Big Ten crew under cloud of suspicion

December 20, 2007|Lonnie White | Times Staff Writer

Although there has not been any evidence linking Big Ten Conference referee Stephen Pamon to gambling on games, Las Vegas oddsmakers are leery of game-fixing at the college football level.

Two games from the 2007 regular season have come into question regarding Pamon, an officiating crew chief with a history of bankruptcy and gambling: Penn State's victory over Purdue on Nov. 3 and Illinois' upset win over Ohio State on Nov. 10.

"Both games had disproportionate money bet on the teams that benefited from the objectionable calls in those games in Penn State and Illinois," said RJ Bell of Pregame.com.

"On average, 70% of teams end games within one touchdown of the Las Vegas spread," Bell said. "Which means that a single corrupt call that results in one touchdown -- or a touchdown denied to an opponent -- would allow a gambler to win 70% of his bets."

It will be interesting to see the fallout regarding Pamon, whose officiating crew made several questionable calls in both games.

The 32-game bowl season will start tonight with the Poinsettia Bowl, featuring Utah (8-4) against Navy (8-4) at San Diego's Qualcomm Stadium.

On Dec. 3, the Utes opened as 9 1/2 -point favorites on the Las Vegas Hilton sports book, but that line has slowly dropped to eight points.

Money has flowed in Navy's direction ever since coach Paul Johnson left for Georgia Tech and was replaced by Ken Niumatalolo earlier this month. According to theSpread.com's betting chart, the Midshipmen had received 63% of the bets against the point spread as of Wednesday afternoon.

Navy, one of nine teams playing in a bowl game that will have a coaching change next season, has won four games in a row behind a high-scoring option running attack. Led by quarterback Kaipo-Noa Kaheaku-Enhada, the Midshipmen averaged 39.9 points and 351.5 rushing yards during the regular season and outscored their final five opponents, 245-192.

But Navy has a shaky history when it comes to covering the line. The Midshipmen were 4-7 against the spread this season and are 2-7 against the spread in their last nine nonconference games.

With six consecutive postseason victories, Utah has the nation's second-longest active bowl winning streak and has covered the spread in five bowl games in a row.
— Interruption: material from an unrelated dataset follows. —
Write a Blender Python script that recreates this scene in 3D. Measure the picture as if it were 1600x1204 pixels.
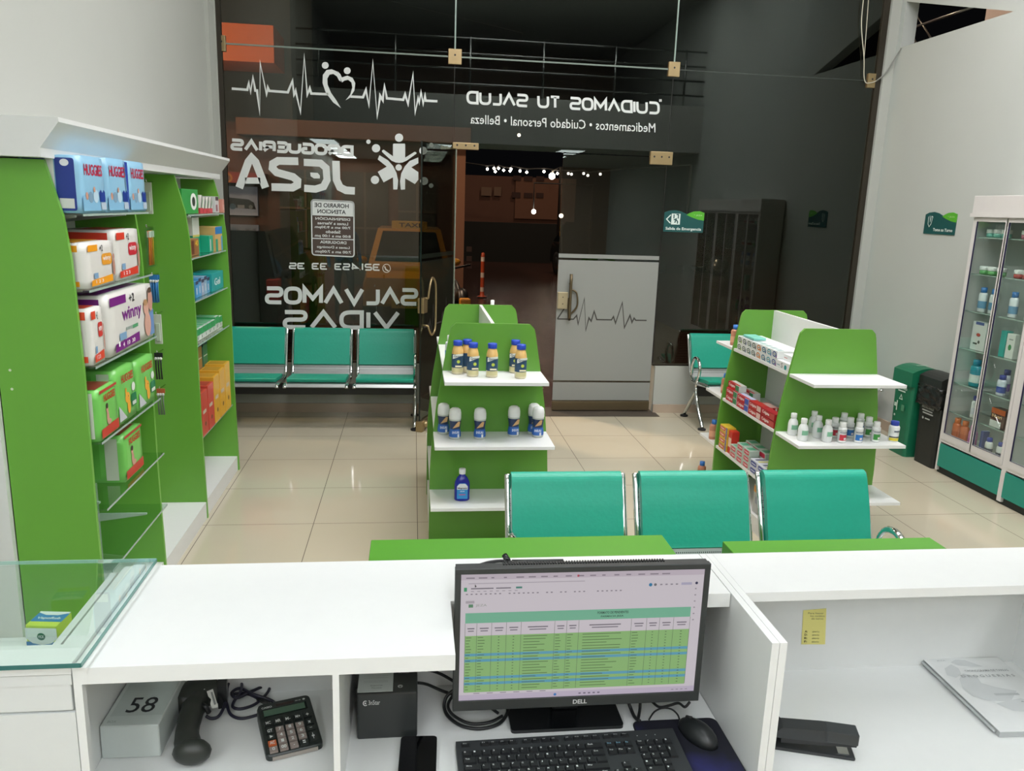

The Utes, 7-5 against the spread, are also 7-1 in their last eight games overall and have covered the last four times they've played as favorites.

Pro football

At first glance, tonight's NFL game between Pittsburgh and St. Louis looks very lopsided in favor of the Steelers.

Pittsburgh sits on top of the AFC North with a 9-5 record and is listed as a 7 1/2 -point road favorite over St. Louis, the NFC West's last-place team with a 3-11 record.

But the Steelers have been anything but a lock for bettors lately.

Pittsburgh is 7-7 against the spread, including a weak 2-4 record on the road. The Steelers also have failed to cover the line in five of their last six games overall and are 1-4 against the spread in their last five games as a favorite.

Note: St. Louis is 0-7 against the spread in its last seven games against a team with a winning record.